Exercise: Exactly the lines from the one with "Write the bpy" through the one with "scene.camera = cam" should be returned, both ends included and nothing else. Omit any pictures.

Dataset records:
• • • •

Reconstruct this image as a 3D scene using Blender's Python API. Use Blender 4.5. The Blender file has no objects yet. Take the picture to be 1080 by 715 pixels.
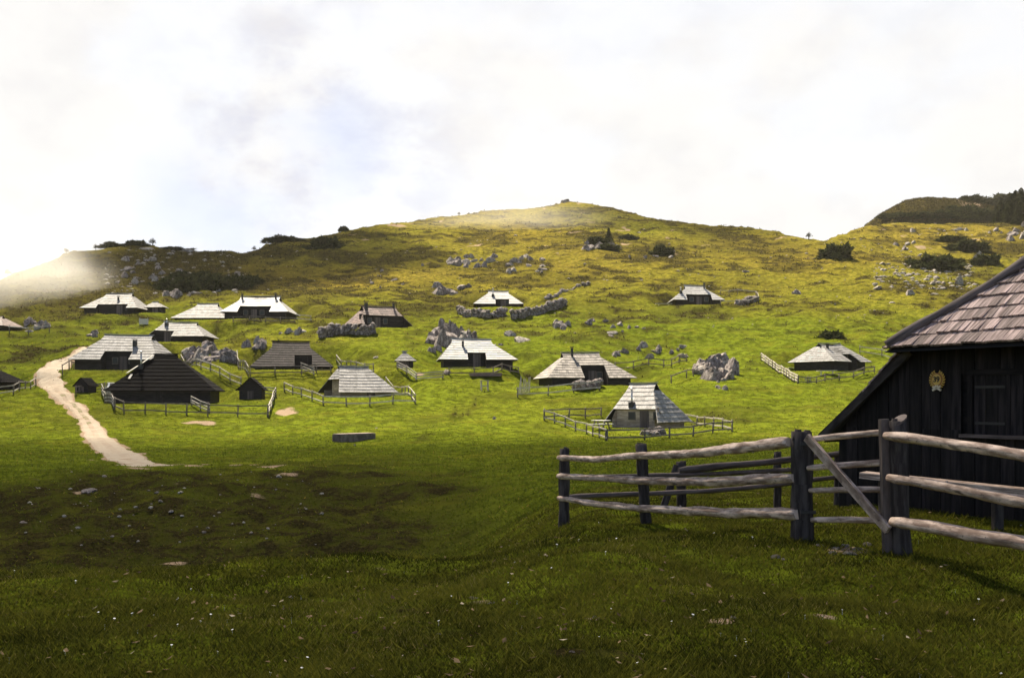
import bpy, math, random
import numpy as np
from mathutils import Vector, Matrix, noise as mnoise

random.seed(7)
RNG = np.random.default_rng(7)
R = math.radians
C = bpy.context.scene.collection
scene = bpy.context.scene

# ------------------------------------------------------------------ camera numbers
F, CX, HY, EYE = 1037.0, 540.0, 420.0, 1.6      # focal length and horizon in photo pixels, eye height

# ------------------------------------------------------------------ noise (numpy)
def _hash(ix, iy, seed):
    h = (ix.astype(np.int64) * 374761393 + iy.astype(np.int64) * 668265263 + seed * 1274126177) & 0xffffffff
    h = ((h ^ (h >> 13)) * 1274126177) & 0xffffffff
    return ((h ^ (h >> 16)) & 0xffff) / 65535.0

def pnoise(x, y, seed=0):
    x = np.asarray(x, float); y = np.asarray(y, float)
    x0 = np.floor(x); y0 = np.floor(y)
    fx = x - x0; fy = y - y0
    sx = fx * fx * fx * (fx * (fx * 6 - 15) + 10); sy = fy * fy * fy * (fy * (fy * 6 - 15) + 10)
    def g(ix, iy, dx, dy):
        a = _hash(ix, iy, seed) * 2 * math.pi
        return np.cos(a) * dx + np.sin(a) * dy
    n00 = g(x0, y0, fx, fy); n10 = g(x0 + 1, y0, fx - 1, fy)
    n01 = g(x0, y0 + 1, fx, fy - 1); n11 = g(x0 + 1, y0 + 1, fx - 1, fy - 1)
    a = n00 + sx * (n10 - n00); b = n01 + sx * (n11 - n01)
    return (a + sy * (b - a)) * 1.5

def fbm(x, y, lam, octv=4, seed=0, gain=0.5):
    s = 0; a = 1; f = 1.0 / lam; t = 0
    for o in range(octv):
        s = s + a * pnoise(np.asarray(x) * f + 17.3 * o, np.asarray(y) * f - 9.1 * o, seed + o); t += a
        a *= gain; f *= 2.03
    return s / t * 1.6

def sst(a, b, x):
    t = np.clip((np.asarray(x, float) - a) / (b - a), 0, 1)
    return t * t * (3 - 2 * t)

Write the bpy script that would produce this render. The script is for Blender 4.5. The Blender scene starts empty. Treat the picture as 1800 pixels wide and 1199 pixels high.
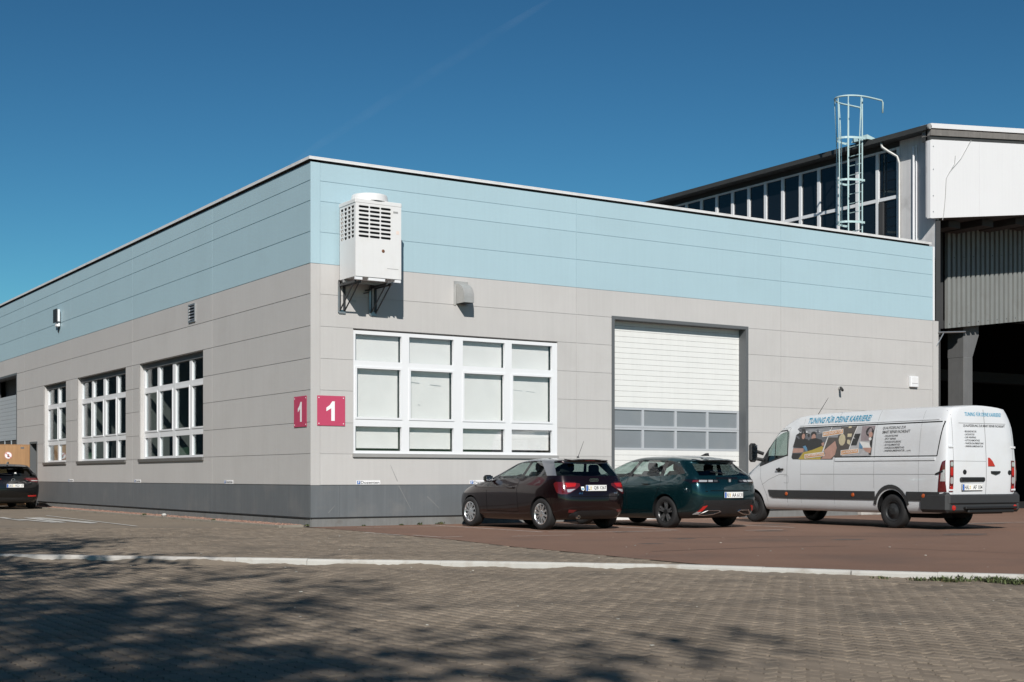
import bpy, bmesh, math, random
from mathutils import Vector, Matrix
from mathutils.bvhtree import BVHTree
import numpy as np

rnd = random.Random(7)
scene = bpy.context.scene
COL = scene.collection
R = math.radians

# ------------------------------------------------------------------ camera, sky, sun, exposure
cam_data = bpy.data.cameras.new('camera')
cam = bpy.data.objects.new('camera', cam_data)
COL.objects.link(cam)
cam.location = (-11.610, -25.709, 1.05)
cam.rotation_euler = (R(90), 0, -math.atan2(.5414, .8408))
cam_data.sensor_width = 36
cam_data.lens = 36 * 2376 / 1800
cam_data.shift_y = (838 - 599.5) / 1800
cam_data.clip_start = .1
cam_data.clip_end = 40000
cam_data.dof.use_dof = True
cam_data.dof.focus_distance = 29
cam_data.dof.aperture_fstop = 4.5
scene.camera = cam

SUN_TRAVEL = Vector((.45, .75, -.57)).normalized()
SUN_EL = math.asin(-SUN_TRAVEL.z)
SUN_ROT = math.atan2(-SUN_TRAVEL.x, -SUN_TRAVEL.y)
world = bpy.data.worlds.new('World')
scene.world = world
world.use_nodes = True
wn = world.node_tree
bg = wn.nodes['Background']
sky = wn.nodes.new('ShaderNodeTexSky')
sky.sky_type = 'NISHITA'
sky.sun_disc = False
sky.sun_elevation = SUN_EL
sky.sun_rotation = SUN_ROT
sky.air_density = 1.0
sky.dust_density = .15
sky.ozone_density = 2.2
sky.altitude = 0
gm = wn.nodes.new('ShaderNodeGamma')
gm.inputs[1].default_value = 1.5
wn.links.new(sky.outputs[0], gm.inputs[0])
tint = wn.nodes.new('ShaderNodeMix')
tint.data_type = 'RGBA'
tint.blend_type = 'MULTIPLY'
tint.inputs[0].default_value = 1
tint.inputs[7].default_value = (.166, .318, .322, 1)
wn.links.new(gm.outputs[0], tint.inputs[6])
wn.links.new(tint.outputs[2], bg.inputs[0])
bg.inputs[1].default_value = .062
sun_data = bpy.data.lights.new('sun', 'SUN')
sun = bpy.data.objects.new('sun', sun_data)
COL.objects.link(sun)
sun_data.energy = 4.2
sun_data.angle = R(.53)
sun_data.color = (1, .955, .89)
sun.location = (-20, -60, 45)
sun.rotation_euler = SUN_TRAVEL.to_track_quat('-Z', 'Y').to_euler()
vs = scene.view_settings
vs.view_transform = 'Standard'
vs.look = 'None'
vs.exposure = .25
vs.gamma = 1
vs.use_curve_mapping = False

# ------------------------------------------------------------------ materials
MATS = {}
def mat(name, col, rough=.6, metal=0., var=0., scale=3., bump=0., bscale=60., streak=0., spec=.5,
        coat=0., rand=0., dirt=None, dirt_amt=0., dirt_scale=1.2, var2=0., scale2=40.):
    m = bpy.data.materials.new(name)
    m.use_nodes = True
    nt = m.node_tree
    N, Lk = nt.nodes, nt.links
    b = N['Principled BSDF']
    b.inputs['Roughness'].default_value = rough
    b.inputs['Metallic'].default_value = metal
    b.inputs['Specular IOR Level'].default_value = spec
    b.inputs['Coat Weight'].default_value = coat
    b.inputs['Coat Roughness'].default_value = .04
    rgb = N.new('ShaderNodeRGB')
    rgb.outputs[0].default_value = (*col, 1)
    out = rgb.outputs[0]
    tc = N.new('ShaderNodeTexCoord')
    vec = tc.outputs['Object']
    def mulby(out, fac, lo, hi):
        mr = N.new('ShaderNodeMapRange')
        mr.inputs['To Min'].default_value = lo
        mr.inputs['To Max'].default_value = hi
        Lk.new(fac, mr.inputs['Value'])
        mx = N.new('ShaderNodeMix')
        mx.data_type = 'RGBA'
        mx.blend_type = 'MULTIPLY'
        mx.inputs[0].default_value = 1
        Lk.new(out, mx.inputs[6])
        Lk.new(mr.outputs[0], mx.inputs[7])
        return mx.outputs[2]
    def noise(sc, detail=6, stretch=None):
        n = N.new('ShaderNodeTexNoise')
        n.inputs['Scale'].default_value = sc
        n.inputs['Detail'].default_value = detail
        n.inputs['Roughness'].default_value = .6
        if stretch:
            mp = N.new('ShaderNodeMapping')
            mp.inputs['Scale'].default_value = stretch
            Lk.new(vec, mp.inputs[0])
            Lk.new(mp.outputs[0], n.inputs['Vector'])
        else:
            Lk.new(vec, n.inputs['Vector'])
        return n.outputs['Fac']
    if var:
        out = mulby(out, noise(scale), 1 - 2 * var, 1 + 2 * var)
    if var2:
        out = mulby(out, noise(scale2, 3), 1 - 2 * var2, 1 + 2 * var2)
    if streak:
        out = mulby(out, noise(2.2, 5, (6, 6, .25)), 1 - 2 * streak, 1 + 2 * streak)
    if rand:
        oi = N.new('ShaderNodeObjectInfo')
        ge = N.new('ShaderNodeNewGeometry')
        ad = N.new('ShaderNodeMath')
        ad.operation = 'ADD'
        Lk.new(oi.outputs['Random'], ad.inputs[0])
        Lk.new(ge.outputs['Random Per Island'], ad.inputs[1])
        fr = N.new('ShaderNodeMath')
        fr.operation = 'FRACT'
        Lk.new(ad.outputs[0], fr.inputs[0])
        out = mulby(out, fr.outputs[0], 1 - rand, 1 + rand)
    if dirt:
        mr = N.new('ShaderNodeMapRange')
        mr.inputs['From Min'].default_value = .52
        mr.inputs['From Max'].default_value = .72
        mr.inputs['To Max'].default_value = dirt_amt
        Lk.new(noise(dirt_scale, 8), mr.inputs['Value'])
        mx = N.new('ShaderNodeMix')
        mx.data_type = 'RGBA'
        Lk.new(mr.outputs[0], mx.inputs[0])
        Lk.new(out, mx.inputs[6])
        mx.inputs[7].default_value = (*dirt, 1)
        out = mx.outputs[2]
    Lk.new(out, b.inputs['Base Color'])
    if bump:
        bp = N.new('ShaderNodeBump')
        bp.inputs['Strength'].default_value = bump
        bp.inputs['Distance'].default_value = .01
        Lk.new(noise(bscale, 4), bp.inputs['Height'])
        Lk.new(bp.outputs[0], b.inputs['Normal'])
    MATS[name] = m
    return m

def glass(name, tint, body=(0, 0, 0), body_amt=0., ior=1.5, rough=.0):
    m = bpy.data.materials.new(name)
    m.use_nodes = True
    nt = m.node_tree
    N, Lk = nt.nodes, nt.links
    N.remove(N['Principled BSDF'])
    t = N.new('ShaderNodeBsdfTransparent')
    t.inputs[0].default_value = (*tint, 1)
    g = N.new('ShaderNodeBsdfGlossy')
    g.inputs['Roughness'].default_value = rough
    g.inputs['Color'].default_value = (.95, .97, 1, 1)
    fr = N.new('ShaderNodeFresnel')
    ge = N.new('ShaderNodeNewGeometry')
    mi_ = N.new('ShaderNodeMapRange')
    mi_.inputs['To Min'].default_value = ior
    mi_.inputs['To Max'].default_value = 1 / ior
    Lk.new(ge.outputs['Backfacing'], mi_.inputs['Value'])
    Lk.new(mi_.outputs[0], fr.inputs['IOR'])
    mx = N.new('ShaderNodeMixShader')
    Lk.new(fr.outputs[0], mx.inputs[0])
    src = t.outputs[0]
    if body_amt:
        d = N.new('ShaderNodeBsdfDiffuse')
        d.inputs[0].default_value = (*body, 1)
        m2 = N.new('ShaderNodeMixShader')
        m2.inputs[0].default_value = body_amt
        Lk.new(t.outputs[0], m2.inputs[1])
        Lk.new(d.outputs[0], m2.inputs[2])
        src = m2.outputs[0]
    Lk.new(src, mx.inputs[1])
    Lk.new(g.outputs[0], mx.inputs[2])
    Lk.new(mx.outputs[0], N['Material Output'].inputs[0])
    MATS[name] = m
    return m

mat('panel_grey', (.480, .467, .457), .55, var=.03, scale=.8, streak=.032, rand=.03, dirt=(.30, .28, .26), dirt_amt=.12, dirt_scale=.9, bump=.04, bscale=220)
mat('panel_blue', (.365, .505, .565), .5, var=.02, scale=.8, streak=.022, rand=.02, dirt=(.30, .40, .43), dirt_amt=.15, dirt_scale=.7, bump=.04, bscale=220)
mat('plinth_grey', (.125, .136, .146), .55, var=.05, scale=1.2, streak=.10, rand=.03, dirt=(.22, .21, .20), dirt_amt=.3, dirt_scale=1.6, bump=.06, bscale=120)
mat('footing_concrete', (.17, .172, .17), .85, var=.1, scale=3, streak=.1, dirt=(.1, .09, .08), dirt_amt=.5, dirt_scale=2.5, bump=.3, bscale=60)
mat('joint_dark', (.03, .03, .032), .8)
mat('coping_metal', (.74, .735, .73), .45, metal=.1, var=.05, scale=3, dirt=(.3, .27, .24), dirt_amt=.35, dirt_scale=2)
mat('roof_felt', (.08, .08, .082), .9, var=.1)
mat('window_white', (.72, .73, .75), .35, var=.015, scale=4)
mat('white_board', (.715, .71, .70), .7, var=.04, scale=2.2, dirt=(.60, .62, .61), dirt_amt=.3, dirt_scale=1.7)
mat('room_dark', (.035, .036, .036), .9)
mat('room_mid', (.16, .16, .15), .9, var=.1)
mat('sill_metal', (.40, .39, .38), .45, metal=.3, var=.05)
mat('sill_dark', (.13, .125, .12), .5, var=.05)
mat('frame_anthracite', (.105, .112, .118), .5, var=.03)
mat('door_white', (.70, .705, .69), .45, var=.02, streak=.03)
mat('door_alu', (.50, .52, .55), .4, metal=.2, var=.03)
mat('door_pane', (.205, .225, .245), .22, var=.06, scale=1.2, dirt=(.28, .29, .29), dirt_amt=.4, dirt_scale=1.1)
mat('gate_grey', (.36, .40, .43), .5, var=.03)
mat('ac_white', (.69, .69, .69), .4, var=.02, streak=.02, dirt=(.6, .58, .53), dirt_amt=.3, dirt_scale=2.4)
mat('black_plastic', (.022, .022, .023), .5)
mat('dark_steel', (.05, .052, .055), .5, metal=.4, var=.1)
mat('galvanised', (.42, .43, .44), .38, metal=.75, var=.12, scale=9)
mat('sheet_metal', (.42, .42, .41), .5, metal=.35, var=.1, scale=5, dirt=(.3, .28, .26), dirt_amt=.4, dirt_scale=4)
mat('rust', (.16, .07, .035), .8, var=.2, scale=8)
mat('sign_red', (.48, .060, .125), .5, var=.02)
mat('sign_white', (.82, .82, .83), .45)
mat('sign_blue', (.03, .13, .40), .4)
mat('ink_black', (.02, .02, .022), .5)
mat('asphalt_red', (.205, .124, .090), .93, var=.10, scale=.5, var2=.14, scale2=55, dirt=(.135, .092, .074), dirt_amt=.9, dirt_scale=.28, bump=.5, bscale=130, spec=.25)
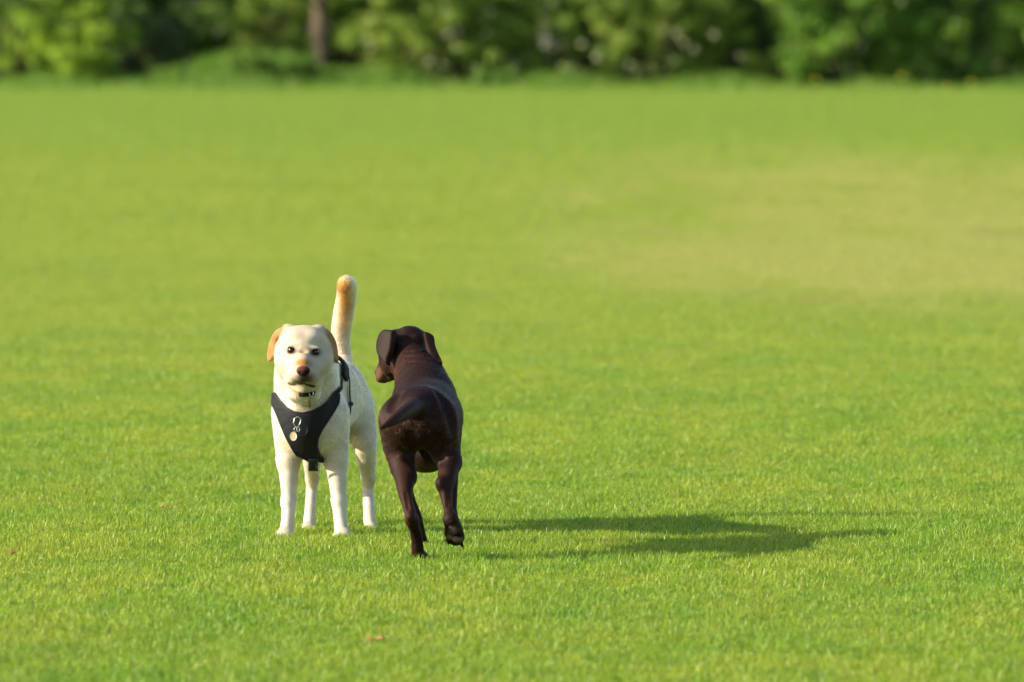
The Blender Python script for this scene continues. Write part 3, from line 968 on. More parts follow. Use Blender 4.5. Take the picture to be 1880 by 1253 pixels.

• • • •

Result of this exercise:
Write the bpy script that would produce this render. The script is for Blender 4.5. The Blender scene starts empty. Treat the picture as 1800 pixels wide and 1199 pixels high.
import bpy, bmesh, math, random
from mathutils import Vector, Matrix
from mathutils.bvhtree import BVHTree
import numpy as np

rnd = random.Random(7)
scene = bpy.context.scene
COL = scene.collection
R = math.radians

# ------------------------------------------------------------------ camera, sky, sun, exposure
cam_data = bpy.data.cameras.new('camera')
cam = bpy.data.objects.new('camera', cam_data)
COL.objects.link(cam)
cam.location = (-11.610, -25.709, 1.05)
cam.rotation_euler = (R(90), 0, -math.atan2(.5414, .8408))
cam_data.sensor_width = 36
cam_data.lens = 36 * 2376 / 1800
cam_data.shift_y = (838 - 599.5) / 1800
cam_data.clip_start = .1
cam_data.clip_end = 40000
cam_data.dof.use_dof = True
cam_data.dof.focus_distance = 29
cam_data.dof.aperture_fstop = 4.5
scene.camera = cam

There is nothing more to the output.